Enfim, temos a parábola dos talentos: é um chamado contra a covardia, e contra a má vontade perante a vida.

Ainda, em Lucas 19, há a alusão, no início da parábola, a súditos descontentes que enviam uma caravana para reivindicar outro Rei. Isso realmente aconteceu, quando Arquelau, filho de Herodes, o Grande, reivindicou as terras e as ganhou (metade delas), enquanto a elite local do país enviou uma caravana para tentar demover a César. 

Da mesma forma, no final do texto de Lucas, há a sentença de morte para aqueles súditos. Ora, essa foi uma fala escatológica de Jesus. Esses súditos, a elite judaica , a mesma classe que havia enviado uma comissão a César contra Arquelau, eles foram os responsáveis pelo espírito belicoso que crucificou Jesus, e mais tarde, jogou os judeus numa guerra contra Roma, com a destruição de Jerusalém, do Templo, e deportação de milhares e milhares de Judeus para servirem de escravos em todo o Império.


O que são os Talentos?

Essa é a chave de parábola! Os talentos são muito mais que sua habilidade, ou dom, que possa ser usada no modus operandi da igreja. Toda sua potencialidade de produção do bem, toda sua capacidade de ajudar nas oportunidades que surjam ao longo da vida, são talentos e chances de utilização dos talentos.

Ora, não é a por acaso que Jesus conta, logo depois desta parábola (em Mateus), sobre o Julgamento, em que seremos separados, como bodes e ovelhas, porque enxergamos( e ajudamos) ou não nos pequeninos que nos rodeiam, a Jesus.


E esse Senhor, que colhe onde não planta? 

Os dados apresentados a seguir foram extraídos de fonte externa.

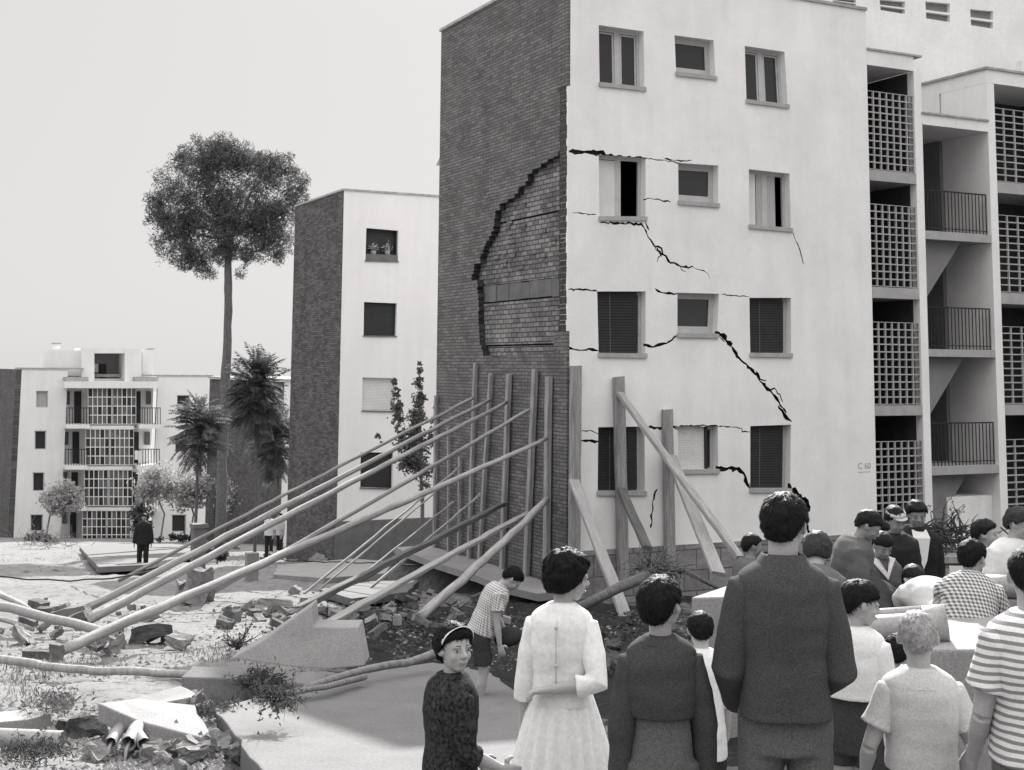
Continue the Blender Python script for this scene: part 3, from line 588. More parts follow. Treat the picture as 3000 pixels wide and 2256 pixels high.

Essa é a imagem que o servo faz de Deus... colhe onde não plantaste... Em outras palavras, pega o que não é seu! E o Senhor o julga pelas suas palavras. É exatamente assim que está escrito: "pelas tuas palavras o julgarei". E continua: se você realmente acredita que sou deste jeito, porque você não fez o mínimo, deixar o dinheiro rendendo juros no banco?

O servo mau carrega um perfil psicológico muito comum: o de pessoas que se viciam em criticar os outros, o que eles fazem ou o que eles dizem. Na verdade, este é um espírito terrível, esse olhar vasculhador que procura defeitos para então lançar a sentença final: ele é preguiçoso, ele é malandro, ela é safada, ela não se comporta como deveria, ela é prepotente, ele é rancoroso, etc. O resultado disso é, em muitos casos, o de uma pessoa paralisada, que não faz nada, porque não suporta que venham a medi-la com a mesma régua que ela usa para medir os outros.

Esse servo mau, carrega ainda uma má vontade, uma espécie de preguiça: para que correr riscos por esse Deus? Outra psicologia típica: eu, me esforçar por esse chefe, por essa empresa? Tenho certeza que me chutarão quando tiverem chance! Ou: Eu, dar duro para enriquecer mais ainda esse chefe? Ah, se ele é tão safo assim, que enriqueça sem minha contribuidão!

Quando Jesus afirma que "ao que tem, mais se lhe acrescentará, e ao que não tem, até o que tem lhe será tirado", ele não está fazendo nada além de uma observação de uma lei natural das relações humanas.

Ou não é assim? Quem você procura quando chega na repartição pública? Aquela pessoa que te tende do boa vontade e tenta resolver seu problema ou aquele reclamão que morre de medo de tomar qualquer atitude para não ser repreendido depois?

A qual colega de trabalho você recorre, quando precisa de ajuda no seu projeto?

A qual funcionário você premia? O que trabalha de boa vontade ou o que vive se escondendo do trabalho?

Quem você indicará? a faxineira competente, que fazia tudo o que era pedido, ou aquela que vivia se escondendo do serviço, levando horas para varrer a casa?

O mesmo vale para as capacidades produtivas: elas crescem a medida que você as põe em prática, e definham quando você as mantem enterradas dentro de você.

A quem tem ser-lhe-á acrescentado, e ao que não tem, até o que tem ser-lhe-á tirado!

De fato essa é mais um parábola de apelo para que voltemo-nos à generosidade. Conquanto pensemos que entendemos a Graça de Deus, muitas camadas interiores só serão atravessadas pelo Espírito de Jesus quando nos dermos a chance de praticar o bem ao próximo!

Ser generoso, colocar a disposição do próximo seu dom, sua chance de produzir o bem, até mesmo seu dinheiro - se você, de fato, crê que morremos par esta vida, e ressuscitamos com Ele, novo homem! - ser generoso implica num ato de fé. 

Coloque seu amor para fora! Acredite! Ame! Faça o bem.